Cette dynamique de l’autocensure, ainsi qu’une crise économique importante à la fin des années quatre-vingt-dix ont réduit considérablement la liberté de la presse en Colombie. Sur les trois quotidiens de circulation nationale en 1999, on en compte aujourd’hui plus qu’un seul, El Tiempo, qui appartient aux familles du vice-président de la république et du ministre de la défense. Dans ce journal, les dépêches qui rendent compte de l’impact du conflit armé sur la population civile sont rédigées, la plupart du temps, à partir des bulletins officiels du Ministère de la Défense et par des journalistes basés généralement à Bogota, loin des zones en conflit.
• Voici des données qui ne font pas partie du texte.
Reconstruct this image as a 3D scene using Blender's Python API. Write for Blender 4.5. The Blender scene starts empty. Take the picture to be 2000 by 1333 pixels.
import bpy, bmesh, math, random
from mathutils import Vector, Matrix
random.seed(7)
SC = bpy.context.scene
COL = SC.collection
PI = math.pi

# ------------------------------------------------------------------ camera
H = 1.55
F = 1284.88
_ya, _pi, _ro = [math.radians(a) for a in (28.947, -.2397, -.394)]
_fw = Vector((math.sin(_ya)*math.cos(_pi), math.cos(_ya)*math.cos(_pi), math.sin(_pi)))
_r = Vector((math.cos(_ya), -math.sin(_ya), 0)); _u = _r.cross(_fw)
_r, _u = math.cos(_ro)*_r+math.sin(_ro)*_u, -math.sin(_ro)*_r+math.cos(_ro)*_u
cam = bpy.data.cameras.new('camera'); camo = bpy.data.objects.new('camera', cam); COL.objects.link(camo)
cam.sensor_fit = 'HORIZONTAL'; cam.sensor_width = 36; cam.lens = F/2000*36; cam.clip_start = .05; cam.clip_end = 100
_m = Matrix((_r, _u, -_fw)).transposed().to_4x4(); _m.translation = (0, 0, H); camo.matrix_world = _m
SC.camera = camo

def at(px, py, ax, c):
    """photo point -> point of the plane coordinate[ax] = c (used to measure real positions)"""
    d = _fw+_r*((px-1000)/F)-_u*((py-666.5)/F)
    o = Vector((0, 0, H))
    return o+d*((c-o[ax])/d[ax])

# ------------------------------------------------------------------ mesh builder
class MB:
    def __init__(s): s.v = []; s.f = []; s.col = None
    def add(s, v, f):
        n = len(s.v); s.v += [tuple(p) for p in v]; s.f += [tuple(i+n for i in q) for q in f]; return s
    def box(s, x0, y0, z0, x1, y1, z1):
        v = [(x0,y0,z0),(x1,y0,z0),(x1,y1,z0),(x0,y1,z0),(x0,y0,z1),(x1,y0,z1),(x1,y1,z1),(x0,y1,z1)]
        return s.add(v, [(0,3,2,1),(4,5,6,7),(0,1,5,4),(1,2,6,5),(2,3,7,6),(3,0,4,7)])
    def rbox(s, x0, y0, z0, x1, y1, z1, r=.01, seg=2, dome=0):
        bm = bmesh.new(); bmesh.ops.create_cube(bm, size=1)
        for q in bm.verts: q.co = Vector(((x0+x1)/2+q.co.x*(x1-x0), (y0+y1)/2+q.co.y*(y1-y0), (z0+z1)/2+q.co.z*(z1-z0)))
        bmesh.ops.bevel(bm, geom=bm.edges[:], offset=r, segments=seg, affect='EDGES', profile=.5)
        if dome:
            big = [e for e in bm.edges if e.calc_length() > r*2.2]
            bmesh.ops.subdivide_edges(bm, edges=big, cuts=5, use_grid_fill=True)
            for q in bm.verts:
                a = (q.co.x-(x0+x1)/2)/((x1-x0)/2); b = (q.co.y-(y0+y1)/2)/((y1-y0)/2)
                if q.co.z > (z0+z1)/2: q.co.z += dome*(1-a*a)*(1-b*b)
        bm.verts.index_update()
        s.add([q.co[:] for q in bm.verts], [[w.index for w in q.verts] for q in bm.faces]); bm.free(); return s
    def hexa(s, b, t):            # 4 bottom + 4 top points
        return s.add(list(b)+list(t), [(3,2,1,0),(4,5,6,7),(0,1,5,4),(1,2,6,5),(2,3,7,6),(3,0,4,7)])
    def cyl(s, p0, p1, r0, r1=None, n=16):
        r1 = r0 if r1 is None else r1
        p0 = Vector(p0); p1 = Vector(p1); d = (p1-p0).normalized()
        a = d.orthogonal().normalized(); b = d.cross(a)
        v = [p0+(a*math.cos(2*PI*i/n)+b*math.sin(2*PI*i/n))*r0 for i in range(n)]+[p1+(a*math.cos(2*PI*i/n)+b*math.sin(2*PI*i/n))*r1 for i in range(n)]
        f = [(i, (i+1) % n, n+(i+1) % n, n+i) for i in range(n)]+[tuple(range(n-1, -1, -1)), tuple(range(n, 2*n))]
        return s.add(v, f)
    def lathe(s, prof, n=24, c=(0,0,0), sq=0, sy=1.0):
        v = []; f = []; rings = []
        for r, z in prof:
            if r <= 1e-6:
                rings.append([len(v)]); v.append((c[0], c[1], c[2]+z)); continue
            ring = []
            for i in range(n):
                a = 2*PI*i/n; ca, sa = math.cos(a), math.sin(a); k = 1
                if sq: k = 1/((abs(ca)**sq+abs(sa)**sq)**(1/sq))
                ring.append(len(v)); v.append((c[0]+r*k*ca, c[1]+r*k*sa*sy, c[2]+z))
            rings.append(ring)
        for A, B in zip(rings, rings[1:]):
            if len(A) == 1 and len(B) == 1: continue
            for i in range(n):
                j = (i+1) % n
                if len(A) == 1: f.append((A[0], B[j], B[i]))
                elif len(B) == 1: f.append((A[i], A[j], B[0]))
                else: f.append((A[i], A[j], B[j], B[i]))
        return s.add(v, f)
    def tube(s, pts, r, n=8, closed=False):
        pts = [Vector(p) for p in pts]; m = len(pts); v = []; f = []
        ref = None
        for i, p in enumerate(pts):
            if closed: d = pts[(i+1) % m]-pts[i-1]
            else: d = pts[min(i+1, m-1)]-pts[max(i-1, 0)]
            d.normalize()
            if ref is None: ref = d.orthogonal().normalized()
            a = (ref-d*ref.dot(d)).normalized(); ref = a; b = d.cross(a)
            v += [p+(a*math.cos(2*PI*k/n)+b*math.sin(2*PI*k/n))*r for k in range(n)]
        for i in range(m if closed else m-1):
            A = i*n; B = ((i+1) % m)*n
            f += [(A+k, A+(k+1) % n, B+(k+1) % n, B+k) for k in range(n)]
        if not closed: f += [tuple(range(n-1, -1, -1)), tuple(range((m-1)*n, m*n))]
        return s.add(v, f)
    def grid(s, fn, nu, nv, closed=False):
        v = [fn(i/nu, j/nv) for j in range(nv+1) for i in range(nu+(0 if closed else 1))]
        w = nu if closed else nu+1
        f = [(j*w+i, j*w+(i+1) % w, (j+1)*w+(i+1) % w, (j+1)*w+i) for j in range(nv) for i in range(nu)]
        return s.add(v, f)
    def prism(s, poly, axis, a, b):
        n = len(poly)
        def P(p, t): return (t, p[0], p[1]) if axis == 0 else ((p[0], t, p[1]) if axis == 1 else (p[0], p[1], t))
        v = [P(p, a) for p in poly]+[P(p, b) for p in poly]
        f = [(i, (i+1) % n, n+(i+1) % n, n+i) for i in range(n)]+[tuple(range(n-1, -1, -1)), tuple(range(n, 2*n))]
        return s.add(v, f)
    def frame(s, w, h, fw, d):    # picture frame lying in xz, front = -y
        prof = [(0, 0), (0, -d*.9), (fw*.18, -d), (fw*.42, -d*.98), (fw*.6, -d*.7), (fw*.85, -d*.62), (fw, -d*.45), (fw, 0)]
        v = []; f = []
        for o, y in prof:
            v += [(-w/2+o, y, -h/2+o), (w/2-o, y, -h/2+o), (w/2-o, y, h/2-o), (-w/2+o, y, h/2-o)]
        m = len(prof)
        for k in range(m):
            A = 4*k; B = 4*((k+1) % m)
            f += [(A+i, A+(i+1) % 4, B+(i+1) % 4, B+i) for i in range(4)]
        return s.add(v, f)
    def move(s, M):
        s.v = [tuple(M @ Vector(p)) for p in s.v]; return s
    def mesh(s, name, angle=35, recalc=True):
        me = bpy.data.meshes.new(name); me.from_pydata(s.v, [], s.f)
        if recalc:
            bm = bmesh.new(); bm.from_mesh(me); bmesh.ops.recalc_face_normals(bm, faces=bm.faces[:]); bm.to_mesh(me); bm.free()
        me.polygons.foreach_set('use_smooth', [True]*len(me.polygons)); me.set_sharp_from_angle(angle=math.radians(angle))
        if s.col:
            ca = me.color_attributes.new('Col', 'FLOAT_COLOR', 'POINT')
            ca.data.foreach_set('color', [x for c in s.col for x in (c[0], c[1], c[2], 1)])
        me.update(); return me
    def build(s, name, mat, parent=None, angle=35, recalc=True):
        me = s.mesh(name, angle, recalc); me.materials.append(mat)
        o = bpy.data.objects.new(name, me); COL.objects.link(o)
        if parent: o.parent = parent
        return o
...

À préciser également que le langage utilisé dans la rédaction de ces bulletins de guerre fait écho de la politique de sécurité du gouvernement actuel; ainsi par exemple, une interprétation qui, ignorant les 4 millions de réfugiés internes à cause du conflit, s’obstine à parler de menace terroriste et non pas de conflit armé interne.
Il est vrai que cet unique quotidien publie également des articles de journalistes plus critiques envers le régime, qui dénoncent la crise humanitaire vécue par la population civile, et qui s’aventurent dans des analyses sérieuses. Mais elles ne sont publiées que dans les pages éditoriales, qui sont lues par une minorité. Ajoutons que le journal est édité à 200’000 exemplaires dans un pays qui compte 28 millions d’adultes !
Une guerre « lointaine »
Ces dernières années, la révolution dans l’univers de la télévision d’information a été de taille : les émissions journalistiques ou documentaires chargées de couvrir le conflit interne sur le terrain ont totalement disparu –à l’exception de CONTRAVIA, bien entendu. Il existe actuellement des émissions d’opinion, des entretiens ou des débats sur deux des trois chaînes nationales. On y aborde parfois la question de la guerre en Colombie, mais de loin, sans montrer des images du terrain. Ainsi, l’effet produit chez le spectateur face à ce genre de débats aseptisés donne à croire que la guerre est lointaine, et que finalement elle n’est pas si terrible que ça. Parce que même si le sujet du débat reste macabre – par exemple, le massacre de tout un village –, les images qui parviennent aux spectateurs sont neutres: des gens instruits et bien habillés sont assis autour d’une table dans un studio de télévision, avec en arrière-plan la vue nocturne d’une grande ville.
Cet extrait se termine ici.